On the other side of the debate are those who believe that the current (dismal) level of proficiency in English among graduates already requires drastic measures. It might also be important to note that no one in the business community has come forward to categorically express unqualified support for EO 210. Even my own professional organization, the People Management Association of the Philippines which, by virtue of its stature as the national organization of human resource management practitioners in the country should be a key participant in the discussion, still has to come up with an official position on the matter.

However, insinuations that the business community prompted this latest wrinkle are running thick. In particular, some fingers are pointing at the call center industry which has been experiencing difficulty in finding graduates that meet its English proficiency requirements.

GMA-7’s morning show Unang Hirit sought me out for an interview last week and while the feature was more about the call center industry, it was evident that the ongoing debate on the use of English as medium of instruction was part of the context. In that interview, I tried to clarify some misconceptions about the needs of the business sector in general, and about the call center industry, in particular.

Among other things, I clarified that while there are call centers that specifically require high levels of English proficiency as a pre-condition for hiring, this has never been a stand-alone dimension in the hiring process. Call centers or business in general, simply do not hire applicants on the basis of their ability to regurgitate grammatically correct and perfectly enunciated sentences.

English proficiency is important. But analytical thinking, problem solving, and interpersonal effectiveness skills are more important. And more often than not, the absence of these skills automatically translates into deficiency in English rather than the other way around. In short, someone who lacks analytical thinking skills or interpersonal effectiveness automatically flunks in the area of fluency. We find that the ability to articulate ideas is a function of poor thinking skills to begin with, and not necessarily due to lack of familiarity with English words and phrases.
In other words, it is wrong to assume that the business community is simply complaining about English deficiency. Yes, we bewail the generally declining levels of English proficiency, but we also rile against the generally dismal levels in other competency areas. So as far as we are concerned, the issue is not just about language, but about overall competitiveness of the output of academe.

If we are to address the mismatch between the needs of industry and the output of academe, we must get the context right. But as can be expected in a situation where emotions are running high, the tendency to polarize perspectives and categorize them into an either/or proposition becomes pre-dominant. This is self-defeating, particularly when the tendency to assert intellectual supremacy becomes the order of the day. What saddens me about the whole debate is that people seem to be forgetting that this is not just about who is right or wrong, this is about what is good for the country in the short and long-term.
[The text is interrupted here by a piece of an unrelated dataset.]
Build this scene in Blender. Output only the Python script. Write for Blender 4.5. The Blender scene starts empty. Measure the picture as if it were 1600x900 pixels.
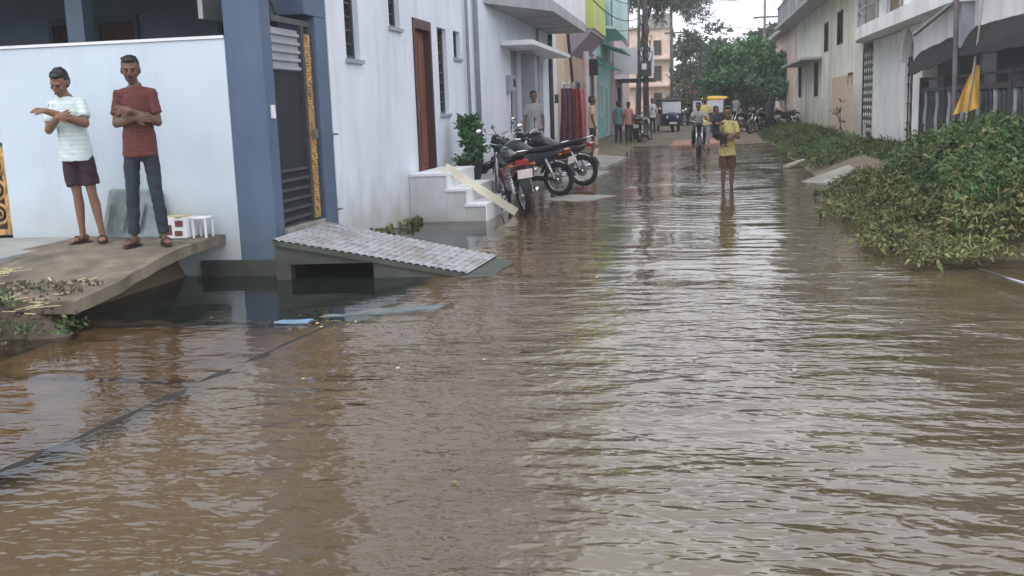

Let me illustrate with a real story. At a tripartite forum held last year that sought to bring academe, industry, and government together to come to an agreement on how best to address the problem of the mismatch, many among us from industry were quite floored down by the scolding we got from a noted academic who accused industry of “dictating on academe” without considering pedagogical, social, cultural, even economic factors. The academic could have spared us the patronizing lecture if he kept an open mind and listened to where we were coming from, because clearly, we were not necessarily at opposite ends of an argument.

The current debate clearly needs to be situated within a wider context and requires a more enlightened and consultative approach. It is truly strange that while the main issue appears to be about language, we are forgetting that language is primarily a tool for communication. And on that aspect, we’re all failing. Dismally.